I see your point. But I recalled an earlier thread somewhere on this board where someone said that Siglent had argued that the SDS2k+ only had two math channels because of limited processing resources. So I thought that for FFT, which is resource hungry (even if it's done in different places in the instrument), we'd only be able to run one instance at the time.

But it's great to have two instances, and, in my mind, there could be quite some use cases that could benefit from it! 
RBBVNL9:
Thanks, PeDre!

Triggered by your first email, I was actually checking all the SCPI commands related to FFT for different RBW settings. Something unexpected happens: when playing with different settings, the scope screen always says "Record Length 131 kSa" (equals 128k in binary language) in the acquisition menu, while the SPECtrum:WAVeform:SPECtrum:DATA:POINts? command returns different values, like 65536 (=64k) or 32768 (=32k), dependent on the chosen RBW settings.

Mmm. Seems the 'Record Length' is not showing us actual FFT points used, as I expected. Are the actual FFT points a subset of it ?!?
Performa01:
Since the RTB tries to emulate an SA, thus hiding the underlying math from the user, they might as well refer to frequency-bins instead of FFT-points.

Remember these relationships:

FFT-samplerate [Sa/s] / FFT-points [-] = bin-width [Hz];

and

FFT-bandwidth [Hz] / FFT-bins [-] = bin-width [Hz];

where

FFT-bandwidth [Hz] = FFT-samplerate [Sa/s] / 2;

and

FFT-bins [-] = FFT-points [-] / 2;
RBBVNL9:
Dear Performa01,


--- Quote ---Since the RTB tries to emulate an SA, thus hiding the underlying math from the user, they might as well refer to frequency-bins instead of FFT-points.
--- End quote ---

Thanks, I see your point. But I don't think it is going to be as simple as that.

In some cases, I see "Record length 131kSa" on the screen and 65536 (=64k) in response to SPECtrum:WAVeform:SPECtrum:DATA:POINts?

In other cases, I see "Record length 131kSa" on the screen and 32768 (=32k) in response to SPECtrum:WAVeform:SPECtrum:DATA:POINts?

So, in some cases there is a 1:2 relationship, but in others a 1:4 (and we can probably find 1:8 etc. as well).

PS. the SCPIcommand SPECtrum:WAVeform:SPECtrum:DATA:POINts? is described in the manual as "Returns the number of data samples that are returned with SPECtrum:WAVeform:xxx:DATA for the indicated waveform."
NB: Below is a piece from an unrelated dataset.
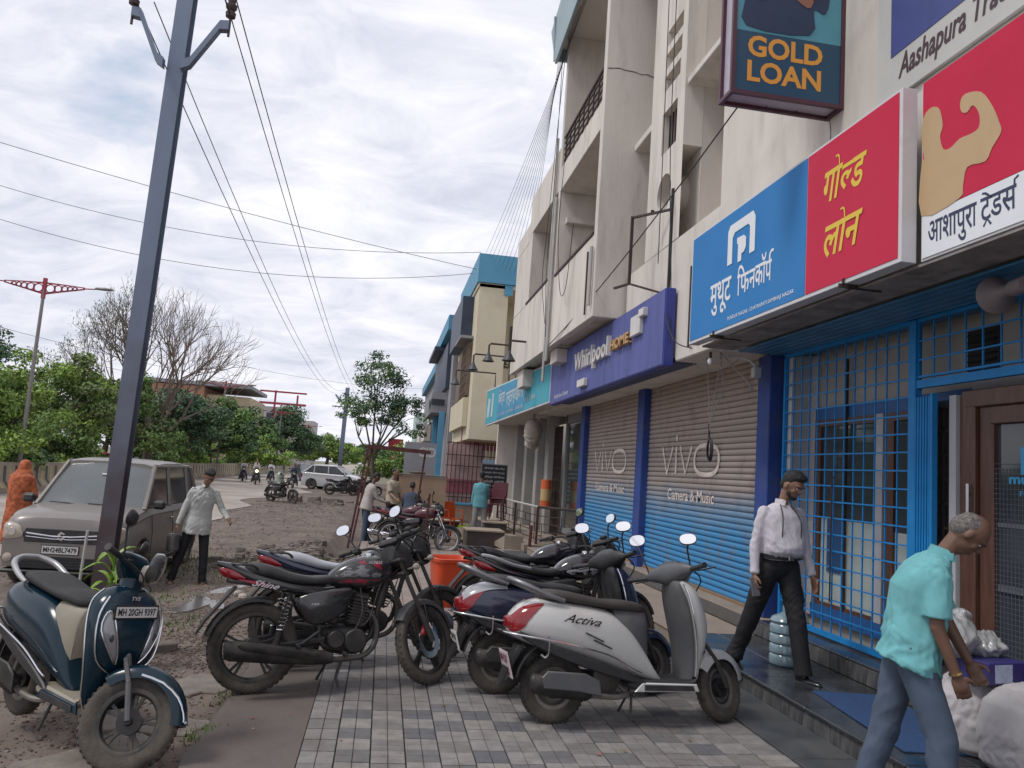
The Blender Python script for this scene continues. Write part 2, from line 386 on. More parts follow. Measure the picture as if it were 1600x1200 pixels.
# ================================================================ PAVEMENT
M_grout=mat('dark_joint',(.035,.032,.03),.95,var=.2,bump=.3)
tcol=[(.245,.230,.224),(.195,.183,.179),(.148,.144,.148),(.122,.122,.134),(.262,.247,.228)]
M_tile=[mat('paving_tile_%d'%i,c,.85,var=.2,vs=9,bump=.9,bs=70,dirt=(.15,.13,.115),ds=1.3,da=.42,world=1) for i,c in enumerate(tcol)]
M_sand=mat('sandy_paver',(.27,.222,.20),.9,var=.16,vs=5,bump=.5,bs=50,dirt=(.25,.2,.17),ds=3,da=.5)
pav=None
mb=MB(); mb.box((1.235,9.5,-.1),(3.17,17,.18)); pav=mb.build('pavement',M_grout); tag(pav,'paved footpath of small square-scored grey and cream tiles',kind='structure')
TW,TL=.2115,.2
def tilemesh(k,v):
    m=MB(); g=.0055; rr=random.Random(v*7+1)
    for i in range(2):
        for j in range(2):
            x0=i*TW/2+g*(.8 if i==0 else .35); x1=(i+1)*TW/2-g*(.35 if i==0 else .8); y0=j*TL/2+g*(.8 if j==0 else .35); y1=(j+1)*TL/2-g*(.35 if j==0 else .8)
            m.box(((x0+x1)/2,(y0+y1)/2,-.006+rr.uniform(-.0008,.0008)),(x1-x0,y1-y0,.014),ch=.0025)
    return m.mesh('tile',M_tile[k],smooth=0)
TM={(k,v):tilemesh(k,v) for k in range(5) for v in range(3)}
tiles=[]
for c in range(15):
    x=-.352+c*TW; ofs=[0,.07,.02,.1,-.03,.09,.04,.1,0,.06,-.02,.08,.03,.1,.05][c]*.35
    for r in range(31):
        y=2.4+r*TL+ofs
        if y>8.25: continue
        light=(c+r)%2==0
        q=random.random()
        if y<5.9: k=(random.choice([0,0,4,0]) if light else random.choice([2,3,2,1])) if q<.86 else random.choice([1,0])
        else: k=random.choice([1,1,0,2,1,0])
        tiles.append((y,x,k))
tiles.sort(key=lambda t:t[0]+ (0 if t[1]<2.2 else .6))
vis=[t for t in tiles if t[0]>3.9]; hid=[t for t in tiles if t[0]<=3.9]
for i,(y,x,k) in enumerate(vis[:300]):
    o=bpy.data.objects.new('tile',TM[(k,i%3)]); S.collection.objects.link(o); o.parent=pav
    o.location=(x,y,random.uniform(-.0025,.0015)); o.rotation_euler=(random.uniform(-.006,.006),random.uniform(-.006,.006),random.uniform(-.006,.006))
mb=MB()
for i,(y,x,k) in enumerate(vis[300:]+hid):
    mb.mi=k
    for a in range(2):
        for b in range(2):
            mb.box((x+TW/4+a*TW/2,y+TL/4+b*TL/2,-.007),(TW/2-.006,TL/2-.006,.014),ch=.002)
mb.build('tile_field',M_tile,pav,smooth=0,kind='stuff')
mb=MB()
for i in range(24):
    for j in range(64):
        x=-.35+i*.15; y=8.35+j*.15+(.03 if i%2 else 0)
        if y>17.8: continue
        mb.box((x+.075,y+.075,-.004+random.uniform(-.003,.002)),(.143,.143,.016),ch=.003)
mb.build('sandy_tile_field',M_sand,pav,smooth=0,kind='stuff')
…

I think we are getting close and may actually find it all out, but not sure, of course (and my time to spend on this is a bit limited these days)





Performa01:
Meanwhile I had a totally different question: where does the claim of 128 kpts FFT-length for the RTB come from? I could not find the slightest hint in the datasheet or user manual.

But what can be found is that the time gate is changed according to the selected RBW. So, it is now officially confirmed that the FFT might only use a small subset of the acquired samples. What’s displayed in the UI is the original record length, but not the number of samples collected through the time gate.

For the actually used FFT-length there are at least two possible strategies:

1.   Optimize the sample rate for the narrowest possible RBW. That means, the sample rate will never be much higher than twice the upper bandwidth limit.
2.   Optimize the sample rate for the actually requested RBW. Make it just high enough to enable the required bin-width.

The latter approach would cause changes in the sample rate every time the user requests a different RBW. This would also change any aliasing artifacts, hence the overall appearance of the spectrum and might thus not be desirable.

The first strategy is the much more likely one; wider resolution bandwidths might be accomplished through decimation by narrowing the time gate.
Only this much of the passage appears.